Dean of the Faculty William C. Kirby has tendered his resignation and will step down from his administrative post on June 30, according to two individuals who have discussed Kirby’s status with a member of the Harvard Corporation, the University’s top governing board.
The Corporation member told the two sources this month that Kirby has been fired by University President Lawrence H. Summers. The president planned to fire Kirby last year, but the plan was put on hold amid the Faculty uproar over Summers’ own leadership, the sources said.
Kirby’s resignation, while expected among some professors, would leave the Faculty of Arts and Sciences in limbo as the school contends with a growing budget deficit and a curricular review beset by criticism and delays.
Robert Mitchell, a spokesman for Kirby, said the dean was in New York for a meeting today and could not be reached for comment. Summers is in Davos, Switzerland for the annual meeting of the World Economic Forum. John Longbrake, a spokesman for the president, said, “I won’t comment on rumors.”
Kirby will announce his resignation himself, said the sources, who spoke on the condition of anonymity because the University’s employment decisions are considered private.
Kirby’s tenure, which began in July 2002, has been dominated largely by the Harvard College Curricular Review. The review has been plagued by criticism that it lacks ground-breaking ideas and a strong guiding philosophy, and progress on the review stalled last year while the Faculty’s attention was occupied by debate over Summers.
But just one week ago, Kirby announced that the review was finally moving “to a term of formal discussion and decision” that will include Faculty votes on major changes to Harvard’s general-education and concentration requirements. Kirby said those votes were likely to occur this spring.

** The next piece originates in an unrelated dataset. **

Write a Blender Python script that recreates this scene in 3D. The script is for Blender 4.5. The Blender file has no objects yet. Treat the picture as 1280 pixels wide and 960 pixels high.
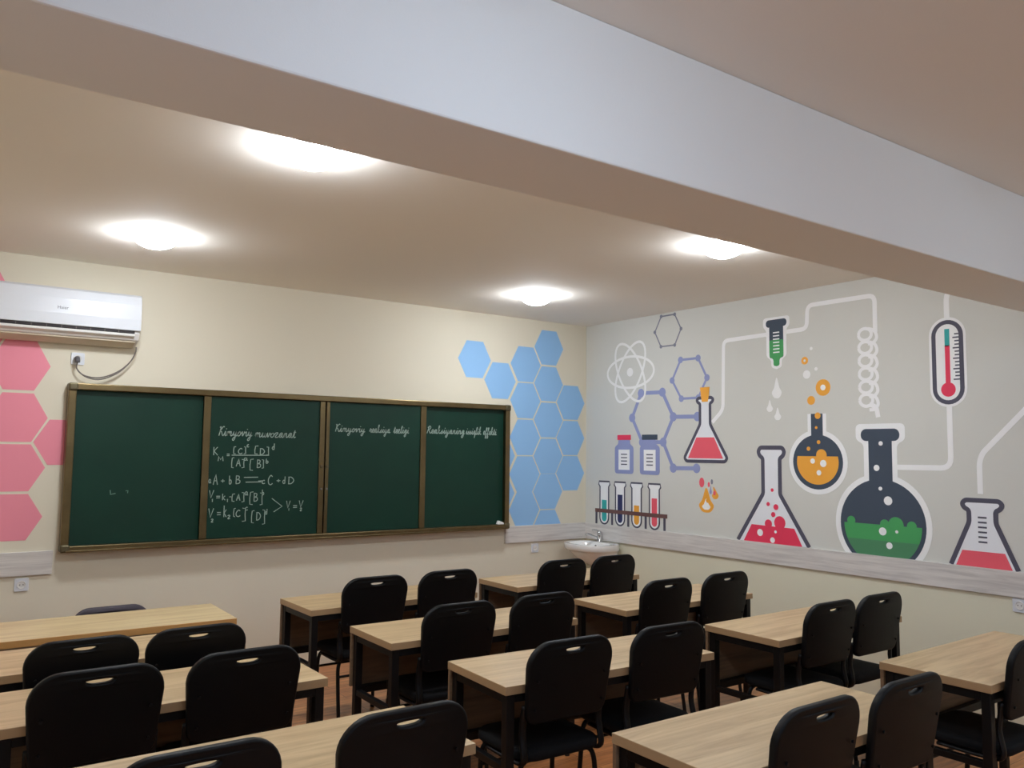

Another major focus of Kirby’s tenure has been the Faculty budget, which dipped into the red this fiscal year and is expected to post an annual deficit above $100 million by 2010.
Kirby says that the deficit is prudent, as he has invested heavily in growing the Faculty and building new facilities, such as the recently opened Center for Government and International Studies.
But the budget deficit and delays in the curricular review have frustrated Summers, according to the individuals who have spoken to a member of the Corporation about Kirby. Those concerns, along with their tenuous working relationship, led Summers to lose confidence in Kirby as much as two years ago, the sources said.
Summers initially served as an ex officio member of the curricular review’s Committee on General Education, which Kirby chaired, but the president ended his participation in the review after professors complained that Summers was exerting too much influence on their deliberations.
The Caucus of Chairs, a group of Faculty department chairs, have also criticized the relationship between Kirby and Summers, arguing that the dean and University Hall are not sufficiently independent from the president’s office in Massachusetts Hall, according to informal minutes of the group’s fall meetings.
There were no indications that Kirby will leave the Faculty altogether. He is the Geisinger professor of history, with a specialty in modern China. Kirby was chair of the history department from 1995 to 2000, and has also served as director of Harvard’s Asia Center.
His resignation after four years as dean would make his tenure the shortest of anyone to hold the position in recent decades. Both Jeremy R. Knowles and Henry Rosovsky, two of Kirby’s predecessors, served for just over 10 years each. Rosovsky was dean from 1973 to 1984, and Knowles was dean from 1991 to 2002.
They both announced their resignations early enough for replacements to be found before they stepped down. Rosovsky made his announcement more than a year in advance, and Knowles announced his decision on Feb. 11, 2002.
Another former dean of the Faculty, A. Michael Spence, surprised campus in late March 1990, when he announced he would resign in June of that year to become dean of Stanford University’s Graduate School of Business. He had been dean of the Faculty for six years.
When Spence resigned, the short notice required administrators to bring Rosovsky back as interim dean for one year.